Combined with Glee finale, mini donut burgers, mini chicken pot pies, Hanukkah and Santacon on Saturday, this week really embodies Nes Gadol Haya Sham — a great miracle happened there… IN MY MOUTH.

Wednesday 12/9

10 Dec

GASPPPPPP BEST DAY EVERRRRRRR!!!!!!!!!!!!  As Sue Sylvester would say — Destination: DELICIOUS.  And as Glee Cast aka Kelly Clarkson would say — Roommates, MY LIFE WOULD SUCK WITHOUT YOU.
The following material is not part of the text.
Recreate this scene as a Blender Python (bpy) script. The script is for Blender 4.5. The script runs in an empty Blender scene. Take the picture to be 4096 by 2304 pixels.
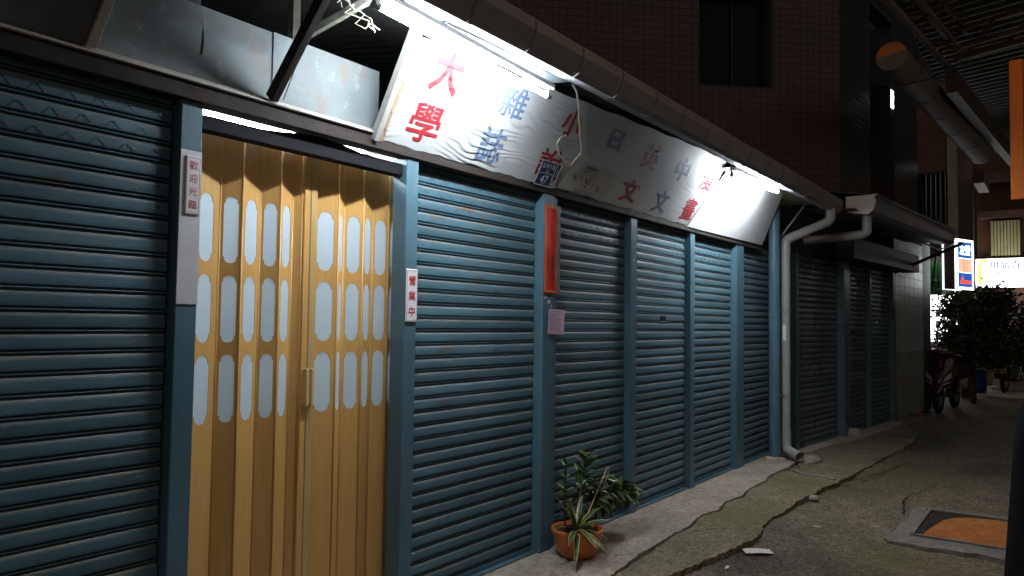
import bpy, bmesh, math, random
from mathutils import Vector, Matrix, noise
from mathutils.geometry import tessellate_polygon
from math import radians, sin, cos, pi
rnd = random.Random(11)
sc = bpy.context.scene
COL = sc.collection

# ------------------------------------------------------------------ camera
cam_data = bpy.data.cameras.new('camera')
cam = bpy.data.objects.new('camera', cam_data)
COL.objects.link(cam)
YAW, PITCH, ROLL = radians(36.283), radians(2.657), radians(0.765)
Fv = Vector((cos(YAW)*cos(PITCH), sin(YAW)*cos(PITCH), sin(PITCH)))
Rv = Fv.cross(Vector((0, 0, 1))).normalized()
Uv = Rv.cross(Fv)
Rr = Rv*cos(ROLL) + Uv*sin(ROLL)
Ur = Uv*cos(ROLL) - Rv*sin(ROLL)
cm = Matrix((Rr, Ur, -Fv)).transposed().to_4x4()
cm.translation = (0, -2.792, 1.5)
cam.matrix_world = cm
cam_data.sensor_width = 36
cam_data.lens = 26.37
cam_data.clip_start = 0.05
cam_data.clip_end = 500
sc.camera = cam

# ------------------------------------------------------------------ night sky
world = bpy.data.worlds.new('World')
sc.world = world
world.use_nodes = True
wn = world.node_tree
sky = wn.nodes.new('ShaderNodeTexSky')
sky.sky_type = 'NISHITA'
sky.sun_disc = False
sky.sun_elevation = radians(-2.0)
sky.sun_rotation = radians(200)
bg = wn.nodes['Background']
bg.inputs['Strength'].default_value = 0.064
glow = wn.nodes.new('ShaderNodeMix')          # even town glow of a night sky over the last of the twilight
glow.data_type = 'RGBA'
glow.inputs[0].default_value = .97
glow.inputs[7].default_value = (1.0, .94, .89, 1)
wn.links.new(sky.outputs[0], glow.inputs[6])
wn.links.new(glow.outputs[2], bg.inputs['Color'])

# ------------------------------------------------------------------ picture
sc.render.engine = 'CYCLES'
sc.cycles.use_denoising = True
sc.cycles.max_bounces = 6
sc.cycles.sample_clamp_indirect = 4.0
sc.view_settings.view_transform = 'Standard'
sc.view_settings.look = 'None'
sc.view_settings.gamma = 1
sc.view_settings.exposure = 1.3

TUBE_W = 124.0       # emission of the fluorescent tubes

# ------------------------------------------------------------------ helpers
WM = {}


def link(o, parent=None, world=None):
    COL.objects.link(o)
    w = world if world is not None else Matrix.Identity(4)
    WM[o.name] = w
    if parent is not None:
        o.parent = parent
        o.matrix_parent_inverse = Matrix.Identity(4)
        o.matrix_basis = WM[parent.name].inverted() @ w
    else:
        o.matrix_basis = w
    return o


def tag(o, label=None, cat=None, group=None, kind=None):
    if label: o['label'] = label
    if cat: o['category'] = cat
    if group: o['group'] = group
    if kind: o['kind'] = kind
    return o


def thing(name, label, cat, loc=(0, 0, 0), group=None):
    o = bpy.data.objects.new(name, None)
    o.empty_display_size = 0.1
    link(o, None, Matrix.Translation(loc))
    return tag(o, label, cat, group)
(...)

On the menu tonight: two 2-liter bottles of Frontera Merlot and…

Bacon fried donuts

Sectionals

Chicken fried steak

CHICKEN FRIED STEAK

Sliders

MINI DONUT BURGERS

MINI CHICKEN POT PIE

PERFECTION

MY LIFE WOULD SUCK WITHOUT YOU!!!!!!!!!!!!!!!!!!!!!!!!!!!

Tuesday 12/8

8 Dec

My roommates and I are super psyched for the season finale of GLEE tomorrow.  I got a preview of the Glee Cast rendition of Kelly Clarkson’s ‘My Life Would Suck Without You’ and nearly had a heart attack.  With all this excitement, roommate K suggested we have a Glee-themed roommate dinner.  GASPPPPPP GLEE-THEMED DINNERRRRRR WHATTTTTTTT!!!!!!!!!!!!!!!  WHAT *IS* THAT?!??!?!??!???!?!???!  I immediately think of slurpees because that’s the only Glee-themed food I can think of.  I immediately get shot down by roommate L who has a much more creative mind than I do — an email from L:

Some options:

Duets of chicken and beef
Chicken medallions (like awards)
Pigs in a blanket (pregnancy theme)
Creme brulee (gayness theme… i.e. you’re having my baby, what a lovely way of saying that you’re thinking of me)
Fish (cause the Scales)
But what I was really thinking was steak prepared 3 ways — 3 different types of beef, so it’s like SECTIONALS.
oh man, why aren’t I on top chef

I DON’T KNOW L.  I DON’T KNOW WHY YOU ARE NOT ON TOP CHEF.  THIS WAS THE MOST BRILLIANT THING I HAD EVER HEARD OF IN MY ENTIRE LIFE.  And then roommmate K followed up with yet another brilliant idea: MASH-UP POTATOES.  HOLY CRAP.  WHAT IS THIS, JOURNAL?!??!?!?!?!?!